Quand je franchis le seuil de la boulangerie les médias m’ont déjà dit que Guillaume Depardieu nous a quittés, et ils se plantent le nez au ciel, ils se mouchent dans les étoiles, et ils pissent comme je pleure sur les femmes infidèles… Qui se chagrin artificiel va-t-il pétrifier le temps de faire passer la couleuvre, que dis-je, l’anaconda des centaines de milliards d’euros d’aide aux banques ? « No lo sé » comme dirait Salvatore le difforme hérétique dans Le nom de la rose.

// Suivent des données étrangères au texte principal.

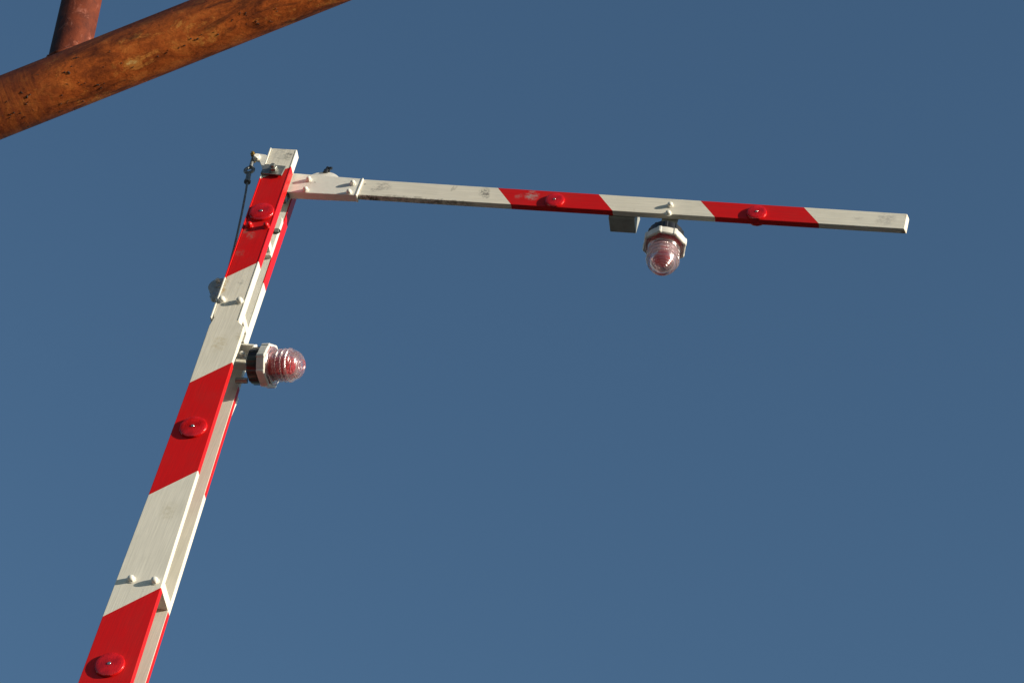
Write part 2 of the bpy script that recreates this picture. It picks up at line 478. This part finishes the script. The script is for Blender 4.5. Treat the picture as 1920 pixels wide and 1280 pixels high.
# pressed cross ties between the two leaves
for (z, h) in ((7.385, .026), (6.332, .030), (4.9, .03), (3.2, .03)):
    bm = bmesh.new()
    Lf, Rf = (LN, RN) if z > 7.34 else (Lx, Rx)
    ya, yb = (.0316, .0840) if z > 7.34 else (.0206, .0944)
    loft(bm, [ring_lr((Lf(zz)+.012, zz), (Rf(zz)-.0015, zz), ya, yb, .001) for zz in (z-h/2, z+h/2)], [0])
    finish('spacer_block', bm, 'arm_white', bar)
# packing block with an access hole near the hinge
bm = bmesh.new()
loft(bm, [ring_lr((LN(zz)+.010, zz), (RN(zz)-.0008-e, zz), .0700, .0840, .003) for zz, e in ((7.700, 0), (7.858, 0), (7.868, .003), (7.873, .009))], [0, 0, 0])
pk = finish('packing_block', bm, 'steel_white', bar)
bm = bmesh.new()
lathe(bm, [(0, .0125), (.0008, .0125)], seg=24, mi=0)
lathe(bm, [(.0008, .0085), (.0065, .0085)], seg=6, mi=1)
finish('nut', bm, ['dark_steel', 'galv'], pk, smooth=30, matrix=to_axis((-.0765, .0697, 7.806), (0, -1, 0), .4))
bm = bmesh.new()
loft(bm, [ring_lr((LN(zz)+.03, zz), (RN(zz)-.006, zz), .0316, .0700, .002) for zz in (7.712, 7.734)], [0])
finish('spacer_block', bm, 'steel_white', bar)

# hinge: square washer plate, pivot bolt
bm = bmesh.new()
add_box(bm, -.0345, .0345, -.0215, .0215, 0, .0055)
pl = finish('washer_plate', bm, 'galv', bar, matrix=Matrix.Translation((-.1300, -.0036, 7.9985)) @ Matrix.Rotation(radians(3), 4, 'Y') @ Matrix.Rotation(pi/2, 4, 'X'), bevel=.001)
bm = bmesh.new()
lathe(bm, [(0, .0155), (.0022, .0155)], seg=24)
lathe(bm, [(.0022, .0125), (.012, .0125), (.013, .0115)], seg=6)
lathe(bm, [(.012, .0072), (.021, .0072), (.022, .006)], seg=16)
finish('pivot_nut', bm, 'galv', pl, smooth=30, matrix=to_axis((-.1275, -.0093, 7.9965), (0, -1, 0), .25))
bm = bmesh.new()
lathe(bm, [(0, .0085), (.026, .0085)], seg=24)
finish('hinge_tube', bm, 'dark_steel', bar, smooth=30, matrix=to_axis((-.1275, .0316, 7.985), (0, 1, 0)))
bm = bmesh.new()   # added dark pad imitating the shade under the sleeve
loft(bm, [ring_lr((-.098, zz), (-.078-e, zz), .048, .069, .002) for zz, e in ((7.932, .004), (7.9590, 0))], [0])
finish('shade_pad', bm, 'black', bar)

# ---- level tip: sleeve + board
bm = bmesh.new()
loft(bm, [ring_lr((x, zb), (x, zt), .0450, .0725, .0016) for x, zb, zt in ((-.150, 7.958, 8.0500), (-.084, 7.9598, 8.0480), (.1335, 7.9648, 8.0425))], [0, 0])
# rolled lip at the end of the sleeve
loft(bm, [ring_lr((x, 7.9642-k), (x, 8.0430+k), .0444-k, .0731, .0016) for x, k in ((.1336, .0004), (.1348, .0012), (.1372, .0012), (.1384, .0002))], [0]*3)
sl = finish('hinge_sleeve', bm, 'steel_white', bar)
for x, z in ((-.0300, 8.0195), (-.0268, 7.9720), (.1125, 8.0150), (.1118, 7.9735)):
    bolt(sl, x, z, .0447, .0088, .0140)
def tz(x): # lower, upper edge of the tip board
    k = (x-.147)/(1.802-.147)
    return 7.9712+.0033*k, 8.0445-.0036*k
def tcut(xt, xb): return ((xb, tz(xb)[0]), (xt, tz(xt)[1]))
secs = [((.100, tz(.10)[0]), (.100, tz(.10)[1]), 0)]
for xt, xb, m in ((.5622, .6201, 1), (.8748, .9323, 0), (1.1853, 1.2412, 1), (1.4951, 1.5500, 0)):
    a, b = tcut(xt, xb); secs.append((a, b, m))
secs += [((1.797, tz(1.797)[0]), (1.797, tz(1.797)[1]), 0)]
bm = bmesh.new()
rings = [ring_lr(L, R, .0490, .0690, .0018) for L, R, _ in secs]
# sawn end, slightly out of square
endr = []
for p in ring_lr((1.7975, tz(1.8)[0]+.0006), (1.7975, tz(1.8)[1]-.0006), .0490, .0690, .0024):
    endr.append((p[0]+.0015+.30*(p[1]-.049), p[1], p[2]))
rings.append(endr)
loft(bm, rings, [s[2] for s in secs])
tb = finish('tip_board', bm, ['tip_white', 'tip_red'], bar)
bolt(tb, 1.1000, 8.0115, .0487, .0092, .0125); bolt(tb, 1.1015, 7.9740, .0487, .0092, .0125)
reflector(bar, .7500, 7.9985, .0487, .0300); reflector(bar, 1.3620, 8.0000, .0487, .0300)
reflector(bar, 1.3620, 8.0020, .0693, .0280, 1)

# white dish on the back of the sleeve with a black cable clamp on top
bm = bmesh.new()
lathe(bm, [(0, .058), (.002, .062), (.007, .062), (.010, .058), (.013, .03), (.0135, 0)], seg=64)
finish('round_dish', bm, 'collar', bar, smooth=30, matrix=to_axis((-.0020, .0733, 8.0360), (0, 1, 0)))
bm = bmesh.new()
lathe(bm, [(0, .0095), (.014, .0095), (.0145, .0075), (.019, .0070), (.0195, .006), (.0300, .0055), (.031, .003)], seg=18)
tube(bm, [(-.002, 0, .022), (.010, -.003, .025), (.015, -.003, .024)], .0048, 10)
tube(bm, [(.010, -.0035, .0225), (.0105, -.004, .006)], .0030, 8)
finish('cable_clamp', bm, 'black', bar, smooth=35, matrix=Matrix.Translation((-.0030, .0775, 8.0905)))

# lever at the hinge end, rod eye and wire down to the sheave
bm = bmesh.new()
prof = [(-.246, 8.118), (-.238, 8.134), (-.205, 8.131), (-.150, 8.095), (-.150, 8.020), (-.196, 8.066), (-.216, 8.100), (-.236, 8.104)]
for y in (.0500, .0560):
    pass
va = [bm.verts.new((x, .048, z)) for x, z in prof]; vb = [bm.verts.new((x, .056, z)) for x, z in prof]
bm.faces.new(va); bm.faces.new(vb[::-1])
for i in range(len(prof)):
    j = (i+1) % len(prof); bm.faces.new((va[i], va[j], vb[j], vb[i]))
lv = finish('lever', bm, 'steel_white', bar, bevel=.0015)
bm = bmesh.new()
lathe(bm, [(-.004, .0085), (.004, .0085)], seg=6)
lathe(bm, [(.004, .0050), (.010, .0048), (.011, .003)], seg=14)
lathe(bm, [(-.028, .0052), (-.004, .0052)], seg=14)
finish('bolt', bm, 'zinc', lv, smooth=30, matrix=to_axis((-.2425, .0440, 8.1225), (0, -1, .12)))
bm = bmesh.new()
lathe(bm, [(0, .0105), (.008, .0105), (.010, .008)], seg=20)
tube(bm, [(0, 0, .004), (.006, -.016, .012)], .0040, 8)
finish('bolt', bm, 'steel_white', lv, smooth=30, matrix=to_axis((-.2280, .0478, 8.1130), (.2, -1, .0)))
bm = bmesh.new()   # rod eye: link, ring, ferrule
ring = [(-.2385+.0125*cos(a), .056+.004*sin(a), 8.0620+.0170*sin(a)) for a in [2*pi*i/28 for i in range(29)]]
tube(bm, ring, .0055, 10)
tube(bm, [(-.2420, .054, 8.118), (-.2405, .055, 8.098), (-.2385, .056, 8.078)], .0060, 10)
tube(bm, [(-.2355, .056, 8.046), (-.2330, .056, 8.034), (-.2285, .056, 8.008)], .0078, 14)
tube(bm, [(-.2292, .056, 8.012), (-.2280, .056, 8.005)], .0105, 14)
finish('rod_eye', bm, 'wire', bar, smooth=40)
bm = bmesh.new()
tube(bm, [(-.2282, .056, 8.006), (-.2190, .056, 7.960), (-.2010, .056, 7.855), (-.1880, .056, 7.770), (-.1780, .056, 7.700), (-.1640, .057, 7.580), (-.158, .058, 7.548)], .0036, 10)
finish('wire_rope', bm, 'wire', bar, smooth=60)
bm = bmesh.new()   # sheave between the leaves
lathe(bm, [(-.011, .026), (-.010, .0315), (-.006, .032), (-.003, .024), (.003, .024), (.006, .032), (.010, .0315), (.011, .026), (.0115, .012), (.014, .012), (.014, 0)], seg=48, mi=0)
sh = finish('sheave', bm, 'grey_dish', bar, smooth=30, matrix=to_axis((-.1730, .0600, 7.5330), (-.1, -1, .0)))
bm = bmesh.new()
lathe(bm, [(0, .0068), (.009, .0066), (.011, .004), (.0115, 0)], seg=6)
finish('bolt', bm, 'steel_white', sh, smooth=35, matrix=to_axis((-.1780, .0460, 7.5450), (-.1, -1, 0)))
bm = bmesh.new()
lathe(bm, [(-.008, .015), (-.006, .0175), (.006, .0175), (.008, .015), (.0105, 0)], seg=36)
finish('guide_roller', bm, 'grey_dish', bar, smooth=30, matrix=to_axis((-.1690, .0560, 7.4890), (-.1, -1, 0)))
bm = bmesh.new()
add_box(bm, -.162, -.118, .072, .078, 7.488, 7.528)
finish('sheave_bracket', bm, 'steel_white', bar, bevel=.002)

# junction box hung behind the tip board
bm = bmesh.new()
add_box(bm, .9185, .9980, .0695, .128, 7.9660, 8.030)
jb = finish('junction_box', bm, 'grey_box', bar, bevel=.002)
bm = bmesh.new()   # small plate on the back of the rear leaf
add_box(bm, -.040, -.0065, .1155, .129, 7.060, 7.150)
finish('rear_plate', bm, 'steel_white', bar, bevel=.003, matrix=Matrix.Identity(4))

# ---- lamps -------------------------------------------------------------
def lamp(mtx):
    """local z is the lamp axis; z=0 is the back of the black base"""
    def ribs(n, w, d, ph=0.):
        def f(a, t):
            x = ((t+ph)/(2*pi)*n) % 1.0
            return 1+d if abs(x-.5) < w else 1+.012*cos((x)*2*pi)
        return f
    bm = bmesh.new()
    lathe(bm, [(0, .020), (.0005, .042), (.003, .0495), (.006, .0525), (.030, .0535), (.0330, .0535)], seg=120, rfun=ribs(10, .16, .035))
    lathe(bm, [(.0330, .0525), (.0405, .0525)], seg=80)
    base = finish('warning_lamp', bm, 'black', bar, smooth=25, matrix=mtx, bevel=None)
    bm = bmesh.new()
    # faceted ring nut with eight grip ribs, hollow in front
    def octo(a, t):
        if a > .0655: return 1
        k = ((t+.2) % (pi/4)) - pi/8
        f = cos(pi/8)/cos(k)
        f = .5+.5*f
        return f*1.035 if abs(k) > pi/8-.10 else f
    lathe(bm, [(.0400, .046), (.0405, .0632), (.0415, .0642), (.0630, .0642), (.0652, .0622), (.0658, .0590), (.0654, .0562), (.0560, .0562)], seg=160, rfun=octo)
    finish('lamp_collar', bm, 'collar', base, smooth=25, matrix=mtx)
    # clear lens: flange, ribbed barrel with a raised ring, stepped dome; one closed shell
    out = [(.0640, .0540), (.0655, .0552), (.0675, .0552), (.0690, .0535), (.0705, .0485), (.0740, .0455), (.0800, .0443)]
    z = .0800
    for w, r0, bulge in ((.0085, .0438, .0010), (.0042, .0452, .0026), (.0110, .0432, .0012), (.0050, .0450, .0034), (.0090, .0432, .0012), (.0070, .0452, .0040), (.0080, .0436, .0020)):
        nst = 8
        for k in range(1, nst+1):
            q = k/nst
            out.append((z+w*q, r0 + bulge*sin(q*pi) - .0012*(1 if k == nst else 0)))
        z += w
    zt = z
    steps = [(.0425, 0), (.0402, .0062), (.0358, .0120), (.0298, .0168), (.0224, .0204), (.0140, .0228)]
    for (r, h), (r2, h2) in zip(steps, steps[1:]):
        out += [(zt+h+.0004, r), (zt+h+.0036, r-.0004), (zt+h+.0050, r-.0012), (zt+h+.0050, r2+.0026), (zt+h2-.0014, r2+.0006)]
    out += [(zt+.0228, .0140), (zt+.0252, .0128), (zt+.0262, .0090), (zt+.0266, 0)]
    inn = [(zt+.0200, 0), (zt+.0190, .0100), (zt+.0150, .0220), (zt+.0075, .0340), (zt-.002, .0392), (.0800, .0402), (.0680, .0425), (.0660, .0500), (.0645, .0520)]
    NR = 56
    def rib(a, t):
        if a < .081 or a > zt-.008: return 1
        return 1+.015*cos(NR*t)
    bm = bmesh.new()
    lathe(bm, out + inn, seg=NR*5, rfun=lambda a, t: rib(a, t), close=False)
    bm.verts.ensure_lookup_table()
    first = list(bm.verts)[:NR*5]; last = list(bm.verts)[-NR*5:]
    for i in range(NR*5):
        k = (i+1) % (NR*5); bm.faces.new((first[k], first[i], last[i], last[k]))
    pr = []
    zz = .0800
    for w, kind in ((.0085, 0), (.0042, 1), (.0110, 0), (.0050, 1), (.0090, 0), (.0070, 1)):
        if kind: pr.append((zz+.0002, zz+w-.0002))
        zz += w
    for f in bm.faces:
        c = f.calc_center_median(); rr = math.hypot(c.x, c.y)
        if rr > .0434 and any(lo <= c.z <= hi for lo, hi in pr): f.material_index = 1
    finish('lamp_lens', bm, ['lens', 'prism'], base, smooth=32, matrix=mtx)
    # red inner filter with a waist, as seen through the lens
    bm = bmesh.new()
    lathe(bm, [(.0560, .0535), (.0630, .0535), (.0636, .0420), (.0690, .0385), (.0820, .0385), (.0835, .0310), (.0900, .0310), (.0915, .0385), (.1060, .0385), (.1075, .0310), (.1130, .0310), (.1145, .0380), (zt-.012, .0370), (zt-.006, .0330), (zt+.000, .0260), (zt+.003, .0150), (zt+.004, 0)], seg=48)
    finish('red_filter', bm, 'filt', base, smooth=30, matrix=mtx)
    return base

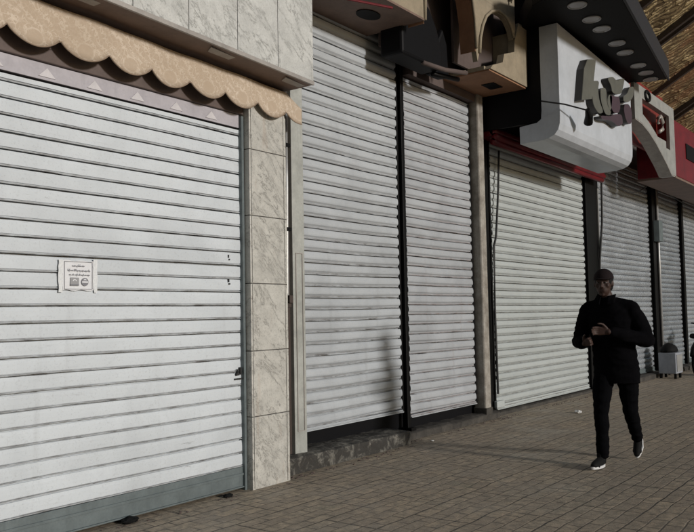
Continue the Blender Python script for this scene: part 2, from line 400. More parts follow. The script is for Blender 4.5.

A mon échelle j’ai une envie primitive de beignet aux pommes qui coûte 1.30€ autant dire la peau de mes paupières et je veux l’assouvir rapidement. Un client demande sa baguette et tend la monnaie au boulanger – Pomponnette a mis les voiles – et je lis machinalement les annonces scotchées sur la caisse. Maisons à vendre, offres de ménage, repassage et aide aux personnes âgées. Jeune fille – 19 ans – étudiante en lettres – donne cours de soutient à vos enfants scolarisés de la primaire à la troisième. Suit son numéro de téléphone en plusieurs exemplaires faciles à détacher. Il n’en manque aucun.
C’est
probablement une faute de frappe et mon stylo est dans mon sac, je le dégaine
et rature le t ? Un geste
machinal et elle aura peut-être du boulot. Cette fille a besoin d’argent et je pense aux parents qui payent pour des cours particuliers de
français. Probablement peu fortunés mais prêts à cet effort pour la réussite du
petit. Et qui tomberaient sur une jeune fille incapable de faire bouloter le
Bled pour quinze-vingt euros de l’heure. Un futur moutard nul en français
peut-être, voire dyslexique, inutile de mettre les pédagogues en cause.
Trop tard je suis sortie. Le capuchon est resté en place. Le beignet était trop gras et sans le moindre morceau de pomme. Bien fait pour moi. De toute façon, je suis moche en Raymonde Dugland.